- **Work to do**
Return all lines below containing the word "pixels".

- **Provided data**
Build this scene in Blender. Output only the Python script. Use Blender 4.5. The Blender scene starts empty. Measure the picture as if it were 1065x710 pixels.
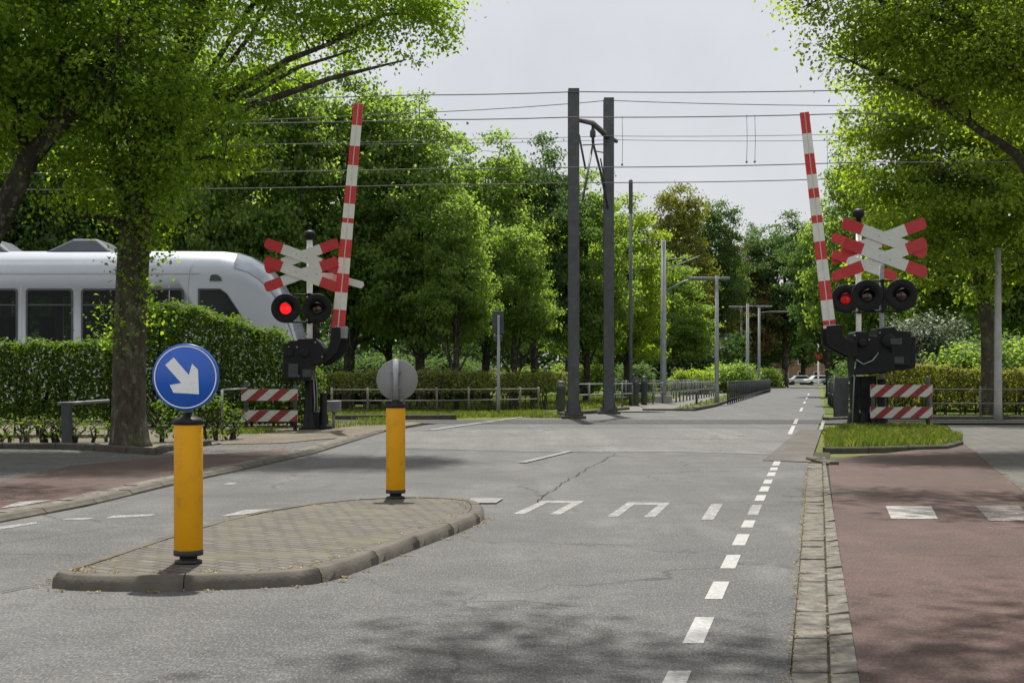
import bpy, math, random
import numpy as np
from mathutils import Vector, Matrix

SC = bpy.context.scene
COL = SC.collection
random.seed(7)

# ---------------------------------------------------------------- measures
F, CX, HY, H = 1331.25, 532.5, 392.0, 1.2       # lens in photo pixels, eye level, eye height


def G(px, py, z=0.0):
    """point on the ground plane z seen at a photo pixel"""
    Y = F * (H - z) / (py - HY)
    return ((px - CX) / F * Y, Y, z)


def P(px, py, Y):
    """point at distance Y seen at a photo pixel"""
    return ((px - CX) / F * Y, Y, H + (HY - py) / F * Y)


def xw(px, Y):
    return (px - CX) / F * Y


def zw(py, Y):
    return H + (HY - py) / F * Y


# ---------------------------------------------------------------- mesh builder
class MB:
    def __init__(self):
        self.v, self.f, self.m, self.s = [], [], [], []

    def face(self, idx, mat=0, smooth=False):
        self.f.append(tuple(idx)); self.m.append(mat); self.s.append(smooth)

    def poly(self, pts, mat=0):
        b = len(self.v); self.v += [tuple(p) for p in pts]
        self.face(range(b, b + len(pts)), mat)

    def box(self, c, d, mat=0, rot=None):
        b = len(self.v)
        for z in (-1, 1):
            for x, y in ((-1, -1), (1, -1), (1, 1), (-1, 1)):
                p = Vector((x * d[0] / 2, y * d[1] / 2, z * d[2] / 2))
                if rot is not None:
                    p = rot @ p
                self.v.append((p.x + c[0], p.y + c[1], p.z + c[2]))
        for q in ((3, 2, 1, 0), (4, 5, 6, 7), (0, 1, 5, 4), (1, 2, 6, 5), (2, 3, 7, 6), (3, 0, 4, 7)):
            self.face([b + i for i in q], mat)

    def prism(self, poly, z0, z1, mat=0, side=None):
        """polygon in xy extruded from z0 to z1"""
        n = len(poly); b = len(self.v)
        self.v += [(p[0], p[1], z0) for p in poly] + [(p[0], p[1], z1) for p in poly]
        self.face(range(b + n, b + 2 * n), mat)
        self.face(range(b + n - 1, b - 1, -1), mat)
        for i in range(n):
            j = (i + 1) % n
            self.face((b + i, b + j, b + n + j, b + n + i), mat if side is None else side)

    def prism_xz(self, poly, y0, y1, mat=0):
        """polygon in xz (seen from -Y) extruded from y0 (front) to y1 (back)"""
        n = len(poly); b = len(self.v)
        self.v += [(p[0], y0, p[1]) for p in poly] + [(p[0], y1, p[1]) for p in poly]
        self.face(range(b, b + n), mat)
        self.face(range(b + 2 * n - 1, b + n - 1, -1), mat)
        for i in range(n):
            j = (i + 1) % n
            self.face((b + j, b + i, b + n + i, b + n + j), mat)

    def tube(self, pts, rad, n=8, mat=0, caps=True, smooth=True):
        pts = [Vector(p) for p in pts]
        if not hasattr(rad, '__len__'):
            rad = [rad] * len(pts)
        b = len(self.v)
        up = Vector((0, 0, 1))
        prev = None
        for i, p in enumerate(pts):
            t = (pts[min(i + 1, len(pts) - 1)] - pts[max(i - 1, 0)]).normalized()
            if prev is None:
                ref = up if abs(t.z) < 0.9 else Vector((1, 0, 0))
                a = t.cross(ref).normalized()
            else:
                a = (prev - t * prev.dot(t)).normalized()
            prev = a
            c = t.cross(a)
            for k in range(n):
                th = 2 * math.pi * k / n
                q = p + (a * math.cos(th) + c * math.sin(th)) * rad[i]
                self.v.append(tuple(q))
        for i in range(len(pts) - 1):
            for k in range(n):
                k2 = (k + 1) % n
                self.face((b + i * n + k, b + i * n + k2, b + (i + 1) * n + k2, b + (i + 1) * n + k), mat, smooth)
        if caps:
            self.face([b + k for k in range(n - 1, -1, -1)], mat)
            e = b + (len(pts) - 1) * n
            self.face([e + k for k in range(n)], mat)

    def lathe(self, prof, c=(0, 0, 0), axis='z', n=24, mat=0, smooth=True, mats=None):
        """profile [(r, h)] turned about an axis through c ('y' points to the viewer)"""
        b = len(self.v)
        for r, h in prof:
            for k in range(n):
                th = 2 * math.pi * k / n
                x, y = r * math.cos(th), r * math.sin(th)
                if axis == 'z':
                    self.v.append((c[0] + x, c[1] + y, c[2] + h))
                elif axis == 'y':
                    self.v.append((c[0] + x, c[1] - h, c[2] + y))
                else:
                    self.v.append((c[0] + h, c[1] + x, c[2] + y))
        for i in range(len(prof) - 1):
            for k in range(n):
                k2 = (k + 1) % n
                self.face((b + i * n + k, b + i * n + k2, b + (i + 1) * n + k2, b + (i + 1) * n + k),
                          mat if mats is None else mats[i], smooth)
        if prof[0][0] > 1e-4:
            self.face([b + k for k in range(n - 1, -1, -1)], mat if mats is None else mats[0])
        if prof[-1][0] > 1e-4:
            e = b + (len(prof) - 1) * n
            self.face([e + k for k in range(n)], mat if mats is None else mats[-1])

    def build(self, name, mats, parent=None, bevel=0.0, origin=None):
        me = bpy.data.meshes.new(name)
        off = Vector(origin) if origin is not None else Vector((0, 0, 0))
        vs = self.v if origin is None else [(p[0] - off.x, p[1] - off.y, p[2] - off.z) for p in self.v]
        me.from_pydata(vs, [], self.f)
        if not isinstance(mats, (list, tuple)):
            mats = [mats]
        for m in mats:
            me.materials.append(m)
        me.polygons.foreach_set('material_index', self.m)
        me.polygons.foreach_set('use_smooth', self.s)
        me.update()
        o = bpy.data.objects.new(name, me)
        COL.objects.link(o)
        o.location = off
        if parent is not None:
            o.parent = parent
            w = Vector((0, 0, 0)); q = parent
            while q is not None:
                w += q.location; q = q.parent
            o.location = off - w
        if bevel:
            md = o.modifiers.new('bevel', 'BEVEL'); md.width = bevel; md.segments = 2
            md.limit_method = 'ANGLE'
        return o


def tag(o, label, cat, group=None):
    o['label'] = label; o['category'] = cat
    if group:
        o['group'] = group
    return o


def thing(name, label, cat, loc=(0, 0, 0), group=None):
    o = bpy.data.objects.new(name, None); COL.objects.link(o)
    o.location = loc; o.empty_display_size = 0.2
    return tag(o, label, cat, group)


def struct(o, kind='structure'):
    o['kind'] = kind
    return o


def copy_tree(o, parent=None):
    c = o.copy(); COL.objects.link(c); c.parent = parent
    for ch in o.children:
        copy_tree(ch, c)
    return c


# ---------------------------------------------------------------- materials
def new_mat(name):
    m = bpy.data.materials.new(name); m.use_nodes = True
    nt = m.node_tree
    return m, nt, nt.nodes['Principled BSDF'], nt.nodes['Material Output']


def N(nt, typ, **kw):
    n = nt.nodes.new(typ)
    for k, v in kw.items():
        if k in n.inputs:
            n.inputs[k].default_value = v
        else:
            setattr(n, k, v)
    return n


def rgba(c):
    return (c[0], c[1], c[2], 1.0)


def mixc(nt, fac, a, b, mode='MIX'):
    n = nt.nodes.new('ShaderNodeMix'); n.data_type = 'RGBA'; n.blend_type = mode
    for val, i in ((fac, 0), (a, 6), (b, 7)):
        if isinstance(val, bpy.types.NodeSocket):
            nt.links.new(val, n.inputs[i])
        elif isinstance(val, (int, float)):
            n.inputs[i].default_value = val
        else:
            n.inputs[i].default_value = rgba(val)
    return n.outputs[2]


def ramp(nt, src, lo, hi, v0=0.0, v1=1.0):
    n = nt.nodes.new('ShaderNodeMapRange')
    n.inputs[1].default_value = lo; n.inputs[2].default_value = hi
    n.inputs[3].default_value = v0; n.inputs[4].default_value = v1
    nt.links.new(src, n.inputs[0])
    return n.outputs[0]


def math_n(nt, op, a, b):
    n = nt.nodes.new('ShaderNodeMath'); n.operation = op
    for i, v in enumerate((a, b)):
        if isinstance(v, bpy.types.NodeSocket):
            nt.links.new(v, n.inputs[i])
        else:
            n.inputs[i].default_value = v
    return n.outputs[0]


def coords(nt, scale=(1, 1, 1), rotz=0.0, which='Object'):
    tc = nt.nodes.new('ShaderNodeTexCoord'); mp = nt.nodes.new('ShaderNodeMapping')
    mp.inputs['Scale'].default_value = scale
    mp.inputs['Rotation'].default_value = (0, 0, rotz)
    nt.links.new(tc.outputs[which], mp.inputs[0])
    return mp.outputs[0]


def noise(nt, vec, scale, detail=4, rough=0.6):
    n = N(nt, 'ShaderNodeTexNoise'); n.inputs['Scale'].default_value = scale
    n.inputs['Detail'].default_value = detail; n.inputs['Roughness'].default_value = rough
    nt.links.new(vec, n.inputs['Vector'])
    return n.outputs['Fac']


def bump(nt, bsdf, h, strength=0.3, dist=0.02):
    b = nt.nodes.new('ShaderNodeBump'); b.inputs['Strength'].default_value = strength
    b.inputs['Distance'].default_value = dist
    nt.links.new(h, b.inputs['Height']); nt.links.new(b.outputs[0], bsdf.inputs['Normal'])


def plain(name, col, rough=0.5, metal=0.0, var=0.15, scale=6.0, dirt=None, dirt_amt=0.35, bmp=0.0, spec=0.5):
    """paint, metal or plastic with a little wear and dirt"""
    m, nt, b, out = new_mat(name)
    v = coords(nt)
    n1 = noise(nt, v, scale, 6)
    dark = tuple(c * (1 - var) for c in col); light = tuple(min(1, c * (1 + var)) for c in col)
    c = mixc(nt, ramp(nt, n1, 0.3, 0.7), dark, light)
    if dirt is not None:
        n2 = noise(nt, v, scale * 2.3, 8, 0.7)
        c = mixc(nt, ramp(nt, n2, 0.52, 0.78, 0, dirt_amt), c, dirt)
    nt.links.new(c, b.inputs['Base Color'])
    b.inputs['Roughness'].default_value = rough; b.inputs['Metallic'].default_value = metal
    b.inputs['Specular IOR Level'].default_value = spec
    if bmp:
        bump(nt, b, noise(nt, v, scale * 8, 5), bmp, 0.01)
    return m


ROADROT = math.atan(0.237)


def asphalt(name, col, tint=None, speck=0.5, cracks=True, big=0.22, streak=0.25):
    m, nt, b, out = new_mat(name)
    v = coords(nt)
    worn = noise(nt, coords(nt, (1, 0.33, 1)), 95, 3, 0.65)
    fine = math_n(nt, 'ADD', math_n(nt, 'MULTIPLY', worn, 0.7), math_n(nt, 'MULTIPLY', noise(nt, v, 30, 3, 0.8), 0.3))
    mid = noise(nt, v, 9, 6, 0.7)
    large = noise(nt, v, 0.55, 5, 0.62)
    vs = coords(nt, (1.5, 0.10, 1), ROADROT)
    st = noise(nt, vs, 1.3, 4, 0.55)
    c = mixc(nt, ramp(nt, large, 0.36, 0.64), tuple(x * (1 - big) for x in col), tuple(x * (1 + big) for x in col))
    c = mixc(nt, ramp(nt, st, 0.36, 0.62, 0, streak), c, tuple(x * 0.62 for x in col))
    blot = noise(nt, v, 2.6, 6, 0.7)
    c = mixc(nt, ramp(nt, blot, 0.50, 0.66, 0, 0.4), c, tuple(x * 0.5 for x in col))
    c = mixc(nt, ramp(nt, blot, 0.46, 0.32, 0, 0.35), c, tuple(x * 1.45 for x in col))
    c = mixc(nt, ramp(nt, mid, 0.42, 0.66, 0, 0.35), c, tuple(x * 0.6 for x in col))
    c = mixc(nt, ramp(nt, fine, 0.52, 0.62, 0, speck), c, (min(1, col[0] * 2.1), min(1, col[1] * 2.05), min(1, col[2] * 1.95)))
    c = mixc(nt, ramp(nt, fine, 0.485, 0.40, 0, speck), c, tuple(x * 0.3 for x in col))
    if cracks:
        vo = nt.nodes.new('ShaderNodeTexVoronoi'); vo.feature = 'DISTANCE_TO_EDGE'; vo.inputs['Scale'].default_value = 0.42
        nz = N(nt, 'ShaderNodeTexNoise'); nz.inputs['Scale'].default_value = 2.2; nz.inputs['Detail'].default_value = 5
        nt.links.new(v, nz.inputs['Vector'])
        va = nt.nodes.new('ShaderNodeVectorMath'); va.operation = 'MULTIPLY_ADD'
        nt.links.new(nz.outputs['Color'], va.inputs[0]); va.inputs[1].default_value = (0.6, 0.6, 0.6); nt.links.new(v, va.inputs[2])
        nt.links.new(va.outputs[0], vo.inputs['Vector'])
        ck = ramp(nt, vo.outputs['Distance'], 0.0, 0.011, 1, 0)
        ck = math_n(nt, 'MULTIPLY', ck, ramp(nt, noise(nt, v, 0.35, 2), 0.45, 0.55, 0, 0.85))
        c = mixc(nt, ck, c, tuple(x * 0.3 for x in col))
    nt.links.new(c, b.inputs['Base Color'])
    nt.links.new(ramp(nt, large, 0.35, 0.65, 0.60, 0.84), b.inputs['Roughness'])
    b.inputs['Specular IOR Level'].default_value = 0.2
    hh = math_n(nt, 'ADD', math_n(nt, 'MULTIPLY', mid, 0.5), fine)
    bump(nt, b, hh, 0.6, 0.008)
    return m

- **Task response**
Build this scene in Blender. Output only the Python script. Use Blender 4.5. The Blender scene starts empty. Measure the picture as if it were 1065x710 pixels.
F, CX, HY, H = 1331.25, 532.5, 392.0, 1.2       # lens in photo pixels, eye level, eye height